Single gender education is powerful, particularly during the middle school years. The most impactful schools are the ones that have an established single gender culture. Girls’ schools create a culture of achievement in which academic progress is of great importance, and the discovery and development of a girls individual potential is paramount. “Time in the classroom is spent learning. Girls’ schools are a place where girls take center stage. And we think that is where they belong. Simply put, girls’ schools teach girls that there is enormous potential and power in being a girl. By subtracting boys an all-girls’ education adds opportunities. At a girls’ school, a girl occupies every role: every part in the play and every position on every team. Not only does she have a wealth of avenues for self-exploration and development: she also has a wealth of peer role models.” National Coalition of Girls’ Schools
There are countless opportunities for our students to participate in varied activities. Whether it is during the wildly popular Hanger Hall Olympics, the re-enactment of Cyrano, or the testing of STEM fair subjects for experiments, it is obvious that girls are occupying each and every role from leading discussions, to leading teams, to creating strategies for success both inside the classroom and within their teams. They are leaders and participants. There is growing research on brain development in boys and girls and about the ways they learn. Our teachers at Hanger Hall are experienced at teaching in an all-girls culture. Cumulatively our teachers bring more than 150 years of teaching girls ranging in tenure from one year all the way up to 20 years! Additionally, professional development opportunities are available specifically for teachers in single-gender schools. As an example, our math teacher, Kizzi Danh earned her advanced STEM certification through the National Coalition of Girls’ Schools in partnership with the Online Girls’ School. Beyond the academics, our teachers are experienced in the emotional and social development of the girls. Twenty years of teaching 200+ middle school girls positions Hanger Hall as being skillful and very knowledgeable about what to expect in each grade and how to best use those situations as learning opportunities for the girls to develop their own set of skills.

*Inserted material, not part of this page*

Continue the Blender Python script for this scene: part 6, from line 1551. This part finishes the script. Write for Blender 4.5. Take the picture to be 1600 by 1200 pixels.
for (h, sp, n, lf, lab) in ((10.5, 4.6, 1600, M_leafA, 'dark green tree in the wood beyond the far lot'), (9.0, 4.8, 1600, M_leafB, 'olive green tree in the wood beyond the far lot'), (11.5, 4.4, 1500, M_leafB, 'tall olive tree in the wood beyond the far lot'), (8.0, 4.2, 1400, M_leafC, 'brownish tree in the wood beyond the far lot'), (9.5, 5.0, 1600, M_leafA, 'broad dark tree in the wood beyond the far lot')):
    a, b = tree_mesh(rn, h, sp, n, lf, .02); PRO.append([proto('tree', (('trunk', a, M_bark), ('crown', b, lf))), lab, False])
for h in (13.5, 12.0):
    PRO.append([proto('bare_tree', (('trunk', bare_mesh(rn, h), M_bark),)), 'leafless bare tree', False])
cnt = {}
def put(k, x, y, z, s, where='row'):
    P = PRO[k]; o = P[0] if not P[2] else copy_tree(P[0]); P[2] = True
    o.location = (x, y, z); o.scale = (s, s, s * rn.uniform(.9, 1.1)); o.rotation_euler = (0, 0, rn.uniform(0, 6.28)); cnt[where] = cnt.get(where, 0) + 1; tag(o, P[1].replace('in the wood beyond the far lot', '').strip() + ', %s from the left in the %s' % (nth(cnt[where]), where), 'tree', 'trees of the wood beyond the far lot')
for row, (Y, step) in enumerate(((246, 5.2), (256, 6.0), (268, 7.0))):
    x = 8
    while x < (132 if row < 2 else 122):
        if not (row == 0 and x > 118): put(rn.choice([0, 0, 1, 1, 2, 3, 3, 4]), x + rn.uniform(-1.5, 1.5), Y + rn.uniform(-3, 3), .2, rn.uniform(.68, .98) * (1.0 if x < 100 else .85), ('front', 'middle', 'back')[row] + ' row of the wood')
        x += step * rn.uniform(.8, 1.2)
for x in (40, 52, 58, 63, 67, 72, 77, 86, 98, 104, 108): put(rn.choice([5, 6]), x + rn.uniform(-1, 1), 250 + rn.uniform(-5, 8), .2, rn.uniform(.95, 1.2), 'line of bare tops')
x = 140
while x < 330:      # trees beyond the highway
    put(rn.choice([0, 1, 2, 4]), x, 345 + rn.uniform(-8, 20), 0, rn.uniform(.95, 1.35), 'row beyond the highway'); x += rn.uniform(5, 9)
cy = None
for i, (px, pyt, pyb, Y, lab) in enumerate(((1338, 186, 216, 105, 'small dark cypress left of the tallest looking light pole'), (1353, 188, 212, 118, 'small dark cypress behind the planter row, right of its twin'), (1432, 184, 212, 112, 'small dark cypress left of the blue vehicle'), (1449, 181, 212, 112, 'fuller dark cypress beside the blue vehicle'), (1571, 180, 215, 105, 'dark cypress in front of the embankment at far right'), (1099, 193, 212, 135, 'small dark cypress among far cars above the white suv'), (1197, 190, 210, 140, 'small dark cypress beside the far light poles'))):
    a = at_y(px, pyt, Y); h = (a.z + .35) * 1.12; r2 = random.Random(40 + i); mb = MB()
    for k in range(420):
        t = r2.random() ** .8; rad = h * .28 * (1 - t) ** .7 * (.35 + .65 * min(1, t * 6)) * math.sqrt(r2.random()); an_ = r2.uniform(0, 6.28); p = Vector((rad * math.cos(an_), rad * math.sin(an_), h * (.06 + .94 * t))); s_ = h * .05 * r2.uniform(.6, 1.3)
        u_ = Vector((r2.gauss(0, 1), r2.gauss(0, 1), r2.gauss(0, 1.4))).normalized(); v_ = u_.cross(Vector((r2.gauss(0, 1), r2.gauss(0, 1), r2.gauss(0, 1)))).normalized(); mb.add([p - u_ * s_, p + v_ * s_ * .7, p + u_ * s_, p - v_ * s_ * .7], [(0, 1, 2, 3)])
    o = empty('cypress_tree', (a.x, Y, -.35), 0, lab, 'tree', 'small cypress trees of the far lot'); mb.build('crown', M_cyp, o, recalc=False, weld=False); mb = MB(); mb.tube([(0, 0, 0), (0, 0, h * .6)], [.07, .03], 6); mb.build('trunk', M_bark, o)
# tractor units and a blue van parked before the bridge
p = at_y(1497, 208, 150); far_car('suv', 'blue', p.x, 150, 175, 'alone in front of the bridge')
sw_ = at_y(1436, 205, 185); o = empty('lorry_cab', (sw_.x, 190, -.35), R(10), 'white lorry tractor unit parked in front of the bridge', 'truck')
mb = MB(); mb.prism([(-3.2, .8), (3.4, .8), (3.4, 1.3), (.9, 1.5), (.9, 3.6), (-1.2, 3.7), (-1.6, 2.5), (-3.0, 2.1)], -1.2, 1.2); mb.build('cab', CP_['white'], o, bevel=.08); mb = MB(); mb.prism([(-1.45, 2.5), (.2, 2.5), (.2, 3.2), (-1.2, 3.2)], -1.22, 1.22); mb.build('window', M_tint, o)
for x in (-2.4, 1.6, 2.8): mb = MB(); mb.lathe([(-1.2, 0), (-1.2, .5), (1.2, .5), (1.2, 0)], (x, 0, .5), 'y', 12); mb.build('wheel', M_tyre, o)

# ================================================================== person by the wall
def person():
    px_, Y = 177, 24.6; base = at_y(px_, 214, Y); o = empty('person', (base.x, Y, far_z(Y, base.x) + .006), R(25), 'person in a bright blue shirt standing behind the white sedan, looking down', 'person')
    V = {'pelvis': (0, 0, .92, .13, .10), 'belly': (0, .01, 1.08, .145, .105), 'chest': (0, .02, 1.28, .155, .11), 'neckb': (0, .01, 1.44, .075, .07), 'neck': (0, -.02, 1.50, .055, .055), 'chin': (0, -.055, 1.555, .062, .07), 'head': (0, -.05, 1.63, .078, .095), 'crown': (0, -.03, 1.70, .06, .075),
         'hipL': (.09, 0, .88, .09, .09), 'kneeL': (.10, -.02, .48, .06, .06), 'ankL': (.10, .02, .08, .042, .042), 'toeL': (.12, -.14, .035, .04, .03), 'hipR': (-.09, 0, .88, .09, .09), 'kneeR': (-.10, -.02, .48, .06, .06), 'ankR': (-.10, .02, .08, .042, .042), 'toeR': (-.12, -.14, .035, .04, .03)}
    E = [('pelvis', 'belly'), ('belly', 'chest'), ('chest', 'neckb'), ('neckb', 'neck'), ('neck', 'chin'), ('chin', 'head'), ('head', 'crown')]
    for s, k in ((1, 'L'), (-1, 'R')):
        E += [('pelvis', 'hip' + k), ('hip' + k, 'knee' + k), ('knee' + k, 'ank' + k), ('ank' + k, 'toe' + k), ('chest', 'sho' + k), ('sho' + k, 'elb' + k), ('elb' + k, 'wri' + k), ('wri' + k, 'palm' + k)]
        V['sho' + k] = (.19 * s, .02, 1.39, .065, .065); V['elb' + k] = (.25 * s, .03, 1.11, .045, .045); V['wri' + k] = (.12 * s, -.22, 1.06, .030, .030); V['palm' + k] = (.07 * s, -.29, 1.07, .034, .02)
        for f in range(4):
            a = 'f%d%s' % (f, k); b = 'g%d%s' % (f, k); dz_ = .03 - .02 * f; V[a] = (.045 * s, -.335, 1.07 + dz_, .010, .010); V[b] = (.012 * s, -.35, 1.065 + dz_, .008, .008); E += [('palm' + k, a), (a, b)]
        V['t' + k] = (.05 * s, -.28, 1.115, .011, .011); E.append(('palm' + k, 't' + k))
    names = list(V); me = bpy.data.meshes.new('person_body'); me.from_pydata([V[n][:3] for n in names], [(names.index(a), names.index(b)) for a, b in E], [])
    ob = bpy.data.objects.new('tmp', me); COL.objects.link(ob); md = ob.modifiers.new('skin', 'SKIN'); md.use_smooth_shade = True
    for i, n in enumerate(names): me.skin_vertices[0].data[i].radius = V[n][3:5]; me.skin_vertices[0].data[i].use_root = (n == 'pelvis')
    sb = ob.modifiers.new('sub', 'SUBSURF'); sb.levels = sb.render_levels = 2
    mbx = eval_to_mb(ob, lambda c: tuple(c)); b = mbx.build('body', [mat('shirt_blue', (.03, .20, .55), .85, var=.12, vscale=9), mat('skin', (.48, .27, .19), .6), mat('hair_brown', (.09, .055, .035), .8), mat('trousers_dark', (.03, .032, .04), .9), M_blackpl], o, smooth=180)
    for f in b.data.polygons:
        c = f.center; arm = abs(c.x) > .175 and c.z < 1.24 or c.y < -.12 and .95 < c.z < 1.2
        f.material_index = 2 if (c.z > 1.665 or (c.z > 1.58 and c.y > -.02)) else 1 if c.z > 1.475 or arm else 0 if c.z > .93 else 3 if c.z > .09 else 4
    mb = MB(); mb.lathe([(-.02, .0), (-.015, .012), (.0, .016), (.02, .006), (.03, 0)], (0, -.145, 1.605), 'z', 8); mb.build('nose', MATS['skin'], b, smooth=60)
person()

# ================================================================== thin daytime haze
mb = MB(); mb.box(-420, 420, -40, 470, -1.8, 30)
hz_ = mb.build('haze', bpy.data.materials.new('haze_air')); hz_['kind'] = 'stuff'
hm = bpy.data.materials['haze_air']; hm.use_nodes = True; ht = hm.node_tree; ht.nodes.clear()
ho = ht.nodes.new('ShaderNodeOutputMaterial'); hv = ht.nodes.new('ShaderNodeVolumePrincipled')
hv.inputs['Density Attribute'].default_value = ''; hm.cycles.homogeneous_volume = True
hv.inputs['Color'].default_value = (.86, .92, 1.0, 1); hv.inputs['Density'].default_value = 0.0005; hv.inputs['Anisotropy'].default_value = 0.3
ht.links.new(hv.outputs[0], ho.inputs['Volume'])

The best, most effective, girls’ schools are the ones created specifically for the sole purpose of educating girls in the living and learning skills necessary to succeed in school and in life. These schools were created with girls in the forefront, and with girls occupying each and every role. These girls are taught by 21st century role models well-versed in the philosophy of how girls learn best, and the passion to bring that to the girls.
“In the end, girls’ schools should not be judged by the absence of boys, but rather by the presence—the self-assurance, poise, and deering-do—of the girls themselves.” –National Coalition of Girls Schools. While there is a designated Day of the Girl around the world, at Hanger Hall each and every day is Day of the Girl!
The National Coalition of Girls Schools (NCGS) offers these benefits of attending an all-girls school:
- Nearly 100% of girls’ school grads go on to college.
- Three times as many alumnae of single-sex schools plan to become engineers.
- Girls’ school students spend more hours a week doing homework, attending study groups, tutoring others, and working with their teachers than co-ed school students.
- In a single-sex school, a girl can comprehend her value and her capabilities in ways that have nothing to do with how she looks or whom she dates. Not only is she not in a bubble, she’s utterly free to do anything and everything she wants. She can experiment and explore, trying out new things and trying on new identities.
- At a girls’ school, a girl occupies every role. She has a wealth of avenues for self-exploration and development and a school full of peer role models.
- While girls’ schools may succeed in drawing out the socially underdeveloped, they tend to attract the girl who is a misfit of another kind: one who is bold, socially independent, and smart as can be. She is untroubled by and indeed thrives in a single-sex environment. In her close-knit community, her individuality is nurtured and fed. As a result, a girl becomes more and more comfortable making her own decisions and determining the course of her own life. She becomes accustomed to speaking up and, more importantly, being heard.